La toute récente nomination (le 4 juin 2014) de Thierry Mandon, précédemment député de l'Essonne et rapporteur de la mission d'information de l'Assemblée nationale sur la simplification législative, au secrétariat d'État en charge de la Réforme de l'État et de la Simplification, devrait être de nature à amplifier ce mouvement, d'autant qu'il a présenté, avant même sa nomination au Gouvernement, un certain nombre de mesures ambitieuses, notamment axées sur la simplification et l'allègement des démarches et formalités imposées aux entreprises, dans le cadre de ses travaux comme parlementaire en mission sur la simplification de l'environnement réglementaire, administratif et fiscal des entreprises (mission temporaire que lui avait confiée Jean-Marc Ayrault, en février 2013, en application de l'article LO. 144 du Code électoral) ; une des préconisations de ce rapport consistait en particulier à « associer le Parlement à la simplification dans le cadre du programme Mieux légiférer ».

Dans le même sens, Thierry Mandon a présenté au Président de la République en avril 2014 cinquante propositions formulées dans le cadre du Conseil de simplification pour les entreprises, instance créée par le décret n° 2014-11 du 8 janvier 2014 qu'il copréside au côté de Guillaume Poitrinal, et qu'il qualifie de « véritable fabrique à simplifier qui est en marche pour les trois prochaines années ».

Ce souci de la qualité des normes est largement partagé bien au-delà de nos frontières nationales, comme l'a montré l'important colloque international organisé par votre commission au Sénat le 5 décembre 2013, en partenariat avec l'Organisation de coopération et de développement économique (OCDE).

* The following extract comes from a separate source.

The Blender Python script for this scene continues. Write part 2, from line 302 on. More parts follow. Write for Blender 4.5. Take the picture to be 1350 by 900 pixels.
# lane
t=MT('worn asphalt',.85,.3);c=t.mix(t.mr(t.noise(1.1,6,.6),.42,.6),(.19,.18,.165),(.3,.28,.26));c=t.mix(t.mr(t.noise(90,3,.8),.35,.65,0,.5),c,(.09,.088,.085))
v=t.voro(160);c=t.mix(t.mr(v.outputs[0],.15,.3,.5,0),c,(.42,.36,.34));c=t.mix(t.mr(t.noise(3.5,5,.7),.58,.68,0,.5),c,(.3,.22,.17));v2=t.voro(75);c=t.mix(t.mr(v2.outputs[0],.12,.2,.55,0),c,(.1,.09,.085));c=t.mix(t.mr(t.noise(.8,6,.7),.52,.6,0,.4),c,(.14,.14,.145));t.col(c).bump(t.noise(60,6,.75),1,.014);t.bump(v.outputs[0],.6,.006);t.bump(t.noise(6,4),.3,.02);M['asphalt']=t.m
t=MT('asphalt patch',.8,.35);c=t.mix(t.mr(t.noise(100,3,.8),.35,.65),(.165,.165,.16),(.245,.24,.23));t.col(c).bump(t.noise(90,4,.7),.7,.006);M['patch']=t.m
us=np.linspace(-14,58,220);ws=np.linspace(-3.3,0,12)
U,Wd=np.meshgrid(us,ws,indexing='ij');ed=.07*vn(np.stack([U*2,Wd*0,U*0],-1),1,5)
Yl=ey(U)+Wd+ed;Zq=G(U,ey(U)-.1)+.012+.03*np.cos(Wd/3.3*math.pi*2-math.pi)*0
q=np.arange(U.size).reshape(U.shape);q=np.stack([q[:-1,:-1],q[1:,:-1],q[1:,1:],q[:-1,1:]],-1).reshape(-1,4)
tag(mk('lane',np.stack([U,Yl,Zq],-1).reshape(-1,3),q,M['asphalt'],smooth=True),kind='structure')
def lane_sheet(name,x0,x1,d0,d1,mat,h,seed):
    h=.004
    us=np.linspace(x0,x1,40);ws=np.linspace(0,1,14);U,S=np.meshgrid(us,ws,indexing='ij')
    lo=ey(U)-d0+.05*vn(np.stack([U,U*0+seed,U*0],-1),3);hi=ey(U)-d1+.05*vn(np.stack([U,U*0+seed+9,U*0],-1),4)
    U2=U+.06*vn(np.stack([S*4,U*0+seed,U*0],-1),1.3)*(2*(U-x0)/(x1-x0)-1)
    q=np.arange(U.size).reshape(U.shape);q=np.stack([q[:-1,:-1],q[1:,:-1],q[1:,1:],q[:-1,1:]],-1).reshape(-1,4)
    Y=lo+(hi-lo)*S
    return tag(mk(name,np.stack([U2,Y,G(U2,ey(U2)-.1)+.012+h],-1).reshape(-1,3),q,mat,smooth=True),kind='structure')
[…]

Cette rencontre a notamment permis de mieux identifier le rôle que les Parlements peuvent jouer dans l'évaluation de la qualité de la législation, et l'intérêt d'une politique plus régulière d'échange de bonnes pratiques entre les institutions françaises et les assemblées parlementaires étrangères. De même, elle a mis en évidence l'utilité des instruments internationaux visant à promouvoir ces objectifs, en particulier au niveau de l'OCDE qui a institué un Comité de la politique de la réglementation et a adopté en 2012 une recommandation du Conseil concernant la politique et la gouvernance réglementaires.

De même, l'OCDE, conjointement avec la Commission européenne, a élaboré des rapports visant à faire progresser le « mieux légiférer » dans quinze pays membres de l'Union européenne. Sur la base d'évaluations approfondies de l'environnement normatif et des pratiques des pays concernés (ce que l'OCDE rassemble sous la terminologie générique de « politique réglementaire »), ces rapports formulent d'intéressantes recommandations qui, là encore, recoupent sur plusieurs points les préconisations françaises en matière de modernisation et de simplification de notre droit.